Mean Exit Time and Survival Probability within the CTRW Formalism

An intense research on financial market microstructure is presently in progress. Continuous time random walks (CTRWs) are general models capable to capture the small-scale properties that high frequency data series show. The use of CTRW models in the analysis of financial problems is quite recent and their potentials have not been fully developed. Here we present two (closely related) applications of great interest in risk control. In the first place, we will review the problem of modelling the behaviour of the mean exit time (MET) of a process out of a given region of fixed size. The surveyed stochastic processes are the cumulative returns of asset prices. The link between the value of the MET and the timescale of the market fluctuations of a certain degree is crystal clear. In this sense, MET value may help, for instance, in deciding the optimal time horizon for the investment. The MET is, however, one among the statistics of a distribution of bigger interest: the survival probability (SP), the likelihood that after some lapse of time a process remains inside the given region without having crossed its boundaries.

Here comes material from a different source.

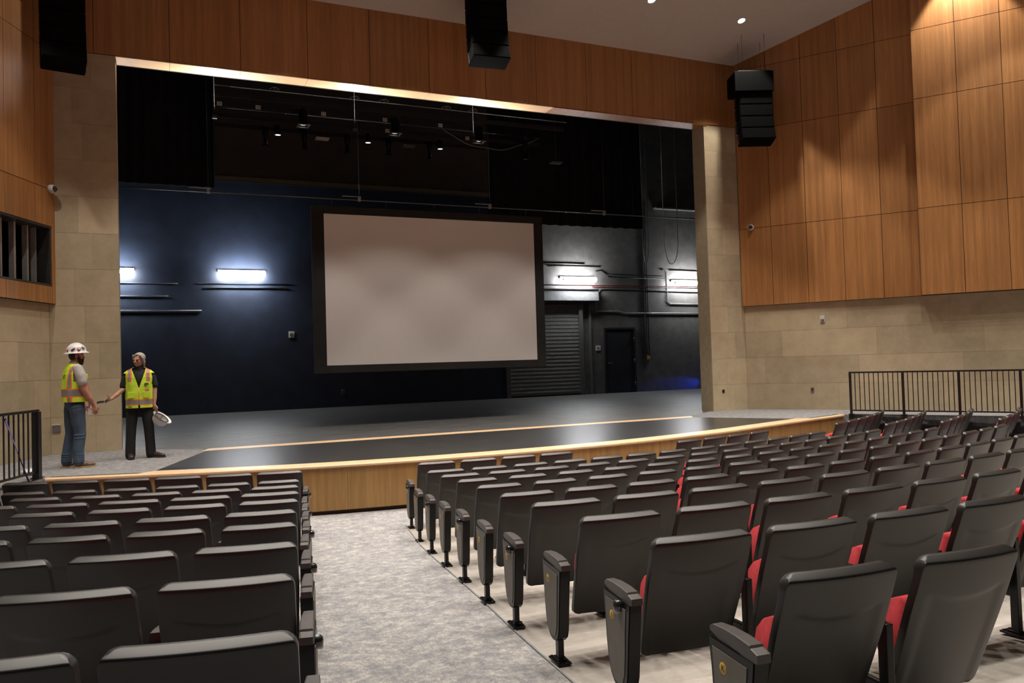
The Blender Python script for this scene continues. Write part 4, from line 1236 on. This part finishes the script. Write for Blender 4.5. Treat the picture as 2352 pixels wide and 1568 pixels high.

The final part of the article is devoted to the study of this quantity. Note that the use of SPs may outperform the standard "Value at Risk" (VaR) method for two reasons: we can consider other market dynamics than the limited Wiener process and, even in this case, a risk level derived from the SP will ensure (within the desired quintile) that the quoted value of the portfolio will not leave the safety zone. We present some preliminary theoretical and applied results concerning this topic.